(begin)
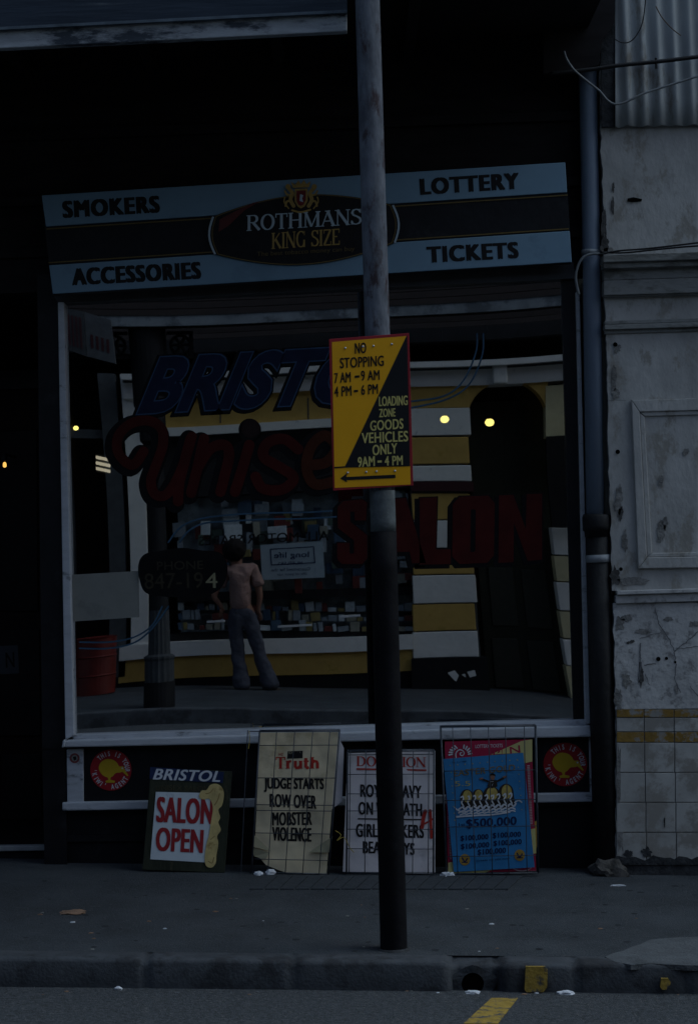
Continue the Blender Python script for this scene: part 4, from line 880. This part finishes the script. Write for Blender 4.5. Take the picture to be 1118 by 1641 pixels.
lump('flat_scrap', 118, 1463, .055, .05, .008, m_leaf, 'flat brown litter lying alone on the left of the footpath', 'litter', 9)
lump('paper_scrap', 905, 1593, .035, .016, .012, m_scrap, 'white wrapper in the gutter right of the yellow kerb mark', 'litter', 11, surf=rp)
lump('paper_scrap', 756, 1592, .028, .014, .010, m_scrap, 'pale wrapper in the gutter under the drain outlet', 'litter', 12, surf=rp)
lump('paper_scrap', 190, 1586, .014, .012, .010, m_scrap, 'small pale scrap at the foot of the kerb on the left', 'litter', 13, surf=rp)
lump('cigarette_end', 988, 1420, .036, .005, .006, m_scrap, 'white stick of litter on the footpath right of the drainpipe foot', 'litter', 14)
lump('red_scrap', 932, 1388, .018, .012, .012, m_drum, 'small red scrap beside the concrete lump', 'litter', 15)
for i in range(46):
    onroad = i % 3 == 0
    px = random.uniform(30, 1100); py = random.uniform(1588, 1594) if onroad else (random.uniform(1408, 1525))
    s_ = random.uniform(.002, .0062)
    lump('litter_speck', px, py, s_*1.8, s_*1.6, s_*.5, random.choice([m_scrap, m_leaf, m_leaf, m_conc, m_card, m_conc]), 'tiny scrap of litter lying on the paving', 'litter', 20+i, group='scattered specks of litter', surf=rp if onroad else None)
random.seed(77); gm_ = MB()
for i in range(900):                    # grit swept against the kerb and the shop
    x = random.uniform(-2.2, 2.2)
    if i % 3: y = KY-.006-abs(random.gauss(0, .035)); z = zr(y)+GA*x
    else: y = -.33+abs(random.gauss(0, .06)) if random.random() < .5 else random.uniform(-2, -.3); y = min(y, -.05); z = gz(x, y)
    q = random.uniform(.0012, .0038); a = random.uniform(0, 3.14); c_, s_ = math.cos(a)*q, math.sin(a)*q
    gm_.add([(x+c_,y+s_,z+.001),(x-s_,y+c_,z+.001),(x-c_*.7,y-s_*.7,z+.001),(x+.3*c_,y+.3*s_,z+.001+q*.8)], [(0,1,2),(0,1,3),(1,2,3),(2,0,3)])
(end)
TASK BRIEF:
Write the full listing out again with every line unchanged, but include no pictures.

CORRECT RESPONSE:
Continue the Blender Python script for this scene: part 4, from line 880. This part finishes the script. Write for Blender 4.5. Take the picture to be 1118 by 1641 pixels.
lump('flat_scrap', 118, 1463, .055, .05, .008, m_leaf, 'flat brown litter lying alone on the left of the footpath', 'litter', 9)
lump('paper_scrap', 905, 1593, .035, .016, .012, m_scrap, 'white wrapper in the gutter right of the yellow kerb mark', 'litter', 11, surf=rp)
lump('paper_scrap', 756, 1592, .028, .014, .010, m_scrap, 'pale wrapper in the gutter under the drain outlet', 'litter', 12, surf=rp)
lump('paper_scrap', 190, 1586, .014, .012, .010, m_scrap, 'small pale scrap at the foot of the kerb on the left', 'litter', 13, surf=rp)
lump('cigarette_end', 988, 1420, .036, .005, .006, m_scrap, 'white stick of litter on the footpath right of the drainpipe foot', 'litter', 14)
lump('red_scrap', 932, 1388, .018, .012, .012, m_drum, 'small red scrap beside the concrete lump', 'litter', 15)
for i in range(46):
    onroad = i % 3 == 0
    px = random.uniform(30, 1100); py = random.uniform(1588, 1594) if onroad else (random.uniform(1408, 1525))
    s_ = random.uniform(.002, .0062)
    lump('litter_speck', px, py, s_*1.8, s_*1.6, s_*.5, random.choice([m_scrap, m_leaf, m_leaf, m_conc, m_card, m_conc]), 'tiny scrap of litter lying on the paving', 'litter', 20+i, group='scattered specks of litter', surf=rp if onroad else None)
random.seed(77); gm_ = MB()
for i in range(900):                    # grit swept against the kerb and the shop
    x = random.uniform(-2.2, 2.2)
    if i % 3: y = KY-.006-abs(random.gauss(0, .035)); z = zr(y)+GA*x
    else: y = -.33+abs(random.gauss(0, .06)) if random.random() < .5 else random.uniform(-2, -.3); y = min(y, -.05); z = gz(x, y)
    q = random.uniform(.0012, .0038); a = random.uniform(0, 3.14); c_, s_ = math.cos(a)*q, math.sin(a)*q
    gm_.add([(x+c_,y+s_,z+.001),(x-s_,y+c_,z+.001),(x-c_*.7,y-s_*.7,z+.001),(x+.3*c_,y+.3*s_,z+.001+q*.8)], [(0,1,2),(0,1,3),(1,2,3),(2,0,3)])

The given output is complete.